____ Given material

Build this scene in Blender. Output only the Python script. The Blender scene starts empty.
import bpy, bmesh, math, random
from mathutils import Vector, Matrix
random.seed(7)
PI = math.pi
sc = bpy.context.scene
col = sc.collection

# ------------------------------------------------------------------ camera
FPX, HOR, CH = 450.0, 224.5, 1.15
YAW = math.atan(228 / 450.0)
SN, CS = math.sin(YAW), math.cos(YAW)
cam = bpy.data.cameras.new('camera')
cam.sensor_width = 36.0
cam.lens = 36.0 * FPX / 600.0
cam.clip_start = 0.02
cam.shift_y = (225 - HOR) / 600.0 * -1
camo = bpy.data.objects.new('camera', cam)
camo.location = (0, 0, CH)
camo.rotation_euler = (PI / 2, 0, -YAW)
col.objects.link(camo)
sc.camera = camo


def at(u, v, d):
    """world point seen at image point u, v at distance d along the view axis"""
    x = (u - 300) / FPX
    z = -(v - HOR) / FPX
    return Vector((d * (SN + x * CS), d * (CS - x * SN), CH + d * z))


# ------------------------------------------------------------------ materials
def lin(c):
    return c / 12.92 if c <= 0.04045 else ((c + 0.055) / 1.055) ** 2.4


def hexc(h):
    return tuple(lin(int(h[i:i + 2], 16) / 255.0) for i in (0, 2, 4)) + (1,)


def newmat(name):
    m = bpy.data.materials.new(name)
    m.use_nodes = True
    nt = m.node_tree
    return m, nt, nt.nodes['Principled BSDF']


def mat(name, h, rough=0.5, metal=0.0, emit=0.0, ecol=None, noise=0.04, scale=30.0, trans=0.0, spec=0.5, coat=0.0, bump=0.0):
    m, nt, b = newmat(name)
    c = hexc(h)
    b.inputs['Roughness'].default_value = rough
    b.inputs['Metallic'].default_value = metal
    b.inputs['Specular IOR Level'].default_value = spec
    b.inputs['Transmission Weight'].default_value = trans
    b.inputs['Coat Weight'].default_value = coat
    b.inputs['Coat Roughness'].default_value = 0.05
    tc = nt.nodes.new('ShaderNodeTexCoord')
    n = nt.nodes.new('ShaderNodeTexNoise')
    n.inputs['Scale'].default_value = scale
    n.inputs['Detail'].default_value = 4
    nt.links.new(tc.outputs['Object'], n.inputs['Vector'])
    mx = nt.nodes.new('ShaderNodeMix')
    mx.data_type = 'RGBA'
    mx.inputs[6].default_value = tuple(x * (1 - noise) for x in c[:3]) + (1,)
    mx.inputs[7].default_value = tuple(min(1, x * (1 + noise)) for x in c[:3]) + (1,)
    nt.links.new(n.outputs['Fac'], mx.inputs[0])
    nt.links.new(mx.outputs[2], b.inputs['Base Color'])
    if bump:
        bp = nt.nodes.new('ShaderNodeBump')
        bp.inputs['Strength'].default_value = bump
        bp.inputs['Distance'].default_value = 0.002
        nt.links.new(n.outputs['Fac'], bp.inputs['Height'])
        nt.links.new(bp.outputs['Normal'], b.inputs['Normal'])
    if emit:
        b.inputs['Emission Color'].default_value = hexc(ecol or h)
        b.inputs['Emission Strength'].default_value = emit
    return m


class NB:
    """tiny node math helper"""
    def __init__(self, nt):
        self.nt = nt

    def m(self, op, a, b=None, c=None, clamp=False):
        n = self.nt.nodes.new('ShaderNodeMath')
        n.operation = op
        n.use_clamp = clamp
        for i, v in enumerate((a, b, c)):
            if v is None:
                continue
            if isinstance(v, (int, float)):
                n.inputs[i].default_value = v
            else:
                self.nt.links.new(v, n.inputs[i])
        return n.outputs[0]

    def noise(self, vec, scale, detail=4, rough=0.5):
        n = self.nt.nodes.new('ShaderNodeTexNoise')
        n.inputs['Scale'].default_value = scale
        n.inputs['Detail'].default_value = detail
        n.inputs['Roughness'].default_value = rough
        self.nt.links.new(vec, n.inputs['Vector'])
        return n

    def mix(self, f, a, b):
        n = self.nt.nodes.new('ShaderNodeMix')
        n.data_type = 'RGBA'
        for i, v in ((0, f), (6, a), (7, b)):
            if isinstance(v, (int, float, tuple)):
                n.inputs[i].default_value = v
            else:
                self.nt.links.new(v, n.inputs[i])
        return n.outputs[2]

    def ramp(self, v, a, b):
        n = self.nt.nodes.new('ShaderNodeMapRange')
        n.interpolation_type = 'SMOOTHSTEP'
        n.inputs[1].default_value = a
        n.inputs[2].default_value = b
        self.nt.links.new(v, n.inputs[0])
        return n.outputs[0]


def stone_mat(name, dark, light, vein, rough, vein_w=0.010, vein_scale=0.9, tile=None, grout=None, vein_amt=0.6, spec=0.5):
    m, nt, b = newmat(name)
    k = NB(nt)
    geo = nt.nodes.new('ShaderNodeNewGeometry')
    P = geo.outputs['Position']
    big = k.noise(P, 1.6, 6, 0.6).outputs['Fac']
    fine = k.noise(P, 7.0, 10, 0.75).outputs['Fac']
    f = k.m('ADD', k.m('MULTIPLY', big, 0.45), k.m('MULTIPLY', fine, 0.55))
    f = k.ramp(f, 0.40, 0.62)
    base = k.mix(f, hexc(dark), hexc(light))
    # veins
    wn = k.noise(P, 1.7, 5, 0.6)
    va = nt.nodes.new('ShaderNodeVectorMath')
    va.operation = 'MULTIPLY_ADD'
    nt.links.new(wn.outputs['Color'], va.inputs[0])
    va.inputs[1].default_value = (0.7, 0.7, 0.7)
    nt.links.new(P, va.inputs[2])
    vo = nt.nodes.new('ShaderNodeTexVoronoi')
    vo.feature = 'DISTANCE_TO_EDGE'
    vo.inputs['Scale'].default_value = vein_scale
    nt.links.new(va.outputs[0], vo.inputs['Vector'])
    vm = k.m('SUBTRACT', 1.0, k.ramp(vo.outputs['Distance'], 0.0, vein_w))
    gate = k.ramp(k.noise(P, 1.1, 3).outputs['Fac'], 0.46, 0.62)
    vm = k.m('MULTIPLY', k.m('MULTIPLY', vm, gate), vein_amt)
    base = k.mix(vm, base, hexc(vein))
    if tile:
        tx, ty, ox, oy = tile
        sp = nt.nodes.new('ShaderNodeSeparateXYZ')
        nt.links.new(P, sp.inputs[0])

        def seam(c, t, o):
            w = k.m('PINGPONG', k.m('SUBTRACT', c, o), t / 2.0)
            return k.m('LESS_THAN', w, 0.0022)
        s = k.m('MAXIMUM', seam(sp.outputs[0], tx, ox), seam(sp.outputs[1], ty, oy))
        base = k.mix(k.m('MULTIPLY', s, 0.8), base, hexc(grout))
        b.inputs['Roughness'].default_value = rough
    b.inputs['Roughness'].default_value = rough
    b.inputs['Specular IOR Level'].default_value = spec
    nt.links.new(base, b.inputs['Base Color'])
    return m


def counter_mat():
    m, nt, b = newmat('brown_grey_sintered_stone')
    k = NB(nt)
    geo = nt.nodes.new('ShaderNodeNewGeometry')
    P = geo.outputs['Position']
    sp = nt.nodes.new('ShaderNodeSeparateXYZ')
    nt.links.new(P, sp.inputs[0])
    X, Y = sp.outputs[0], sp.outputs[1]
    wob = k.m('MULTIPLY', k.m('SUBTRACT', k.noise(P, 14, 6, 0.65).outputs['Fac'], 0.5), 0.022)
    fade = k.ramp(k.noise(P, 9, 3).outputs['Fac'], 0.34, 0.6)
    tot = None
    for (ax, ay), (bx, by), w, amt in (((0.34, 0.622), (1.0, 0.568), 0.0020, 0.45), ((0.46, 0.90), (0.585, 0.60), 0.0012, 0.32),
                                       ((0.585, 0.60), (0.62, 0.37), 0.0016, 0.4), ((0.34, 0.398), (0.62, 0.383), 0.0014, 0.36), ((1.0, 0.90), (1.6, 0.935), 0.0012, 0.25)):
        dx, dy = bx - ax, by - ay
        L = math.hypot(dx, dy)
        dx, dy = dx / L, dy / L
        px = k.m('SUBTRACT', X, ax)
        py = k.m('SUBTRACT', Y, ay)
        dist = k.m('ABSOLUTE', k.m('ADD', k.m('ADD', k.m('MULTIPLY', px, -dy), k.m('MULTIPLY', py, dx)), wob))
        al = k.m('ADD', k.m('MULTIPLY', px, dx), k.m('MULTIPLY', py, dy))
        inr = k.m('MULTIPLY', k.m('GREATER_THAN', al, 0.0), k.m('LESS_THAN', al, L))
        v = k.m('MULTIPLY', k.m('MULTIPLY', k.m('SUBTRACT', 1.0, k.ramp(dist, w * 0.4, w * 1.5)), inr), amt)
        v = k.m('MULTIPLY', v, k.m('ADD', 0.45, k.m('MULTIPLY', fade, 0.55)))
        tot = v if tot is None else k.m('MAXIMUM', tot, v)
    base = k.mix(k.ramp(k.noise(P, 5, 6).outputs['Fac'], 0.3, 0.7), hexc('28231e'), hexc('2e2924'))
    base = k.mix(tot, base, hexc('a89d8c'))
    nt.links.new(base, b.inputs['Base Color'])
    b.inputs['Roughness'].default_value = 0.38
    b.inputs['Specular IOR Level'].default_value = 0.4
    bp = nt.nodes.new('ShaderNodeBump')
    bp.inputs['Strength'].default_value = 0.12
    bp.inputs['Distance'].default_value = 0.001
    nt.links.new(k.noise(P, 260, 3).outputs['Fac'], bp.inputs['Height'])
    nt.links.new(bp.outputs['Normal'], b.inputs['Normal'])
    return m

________

## What is expected:
Reproduce exactly, please, only the lines from the start of the data above to the line that contains "col = sc.collection", with both ends kept.

## Written answer:
Build this scene in Blender. Output only the Python script. The Blender scene starts empty.
import bpy, bmesh, math, random
from mathutils import Vector, Matrix
random.seed(7)
PI = math.pi
sc = bpy.context.scene
col = sc.collection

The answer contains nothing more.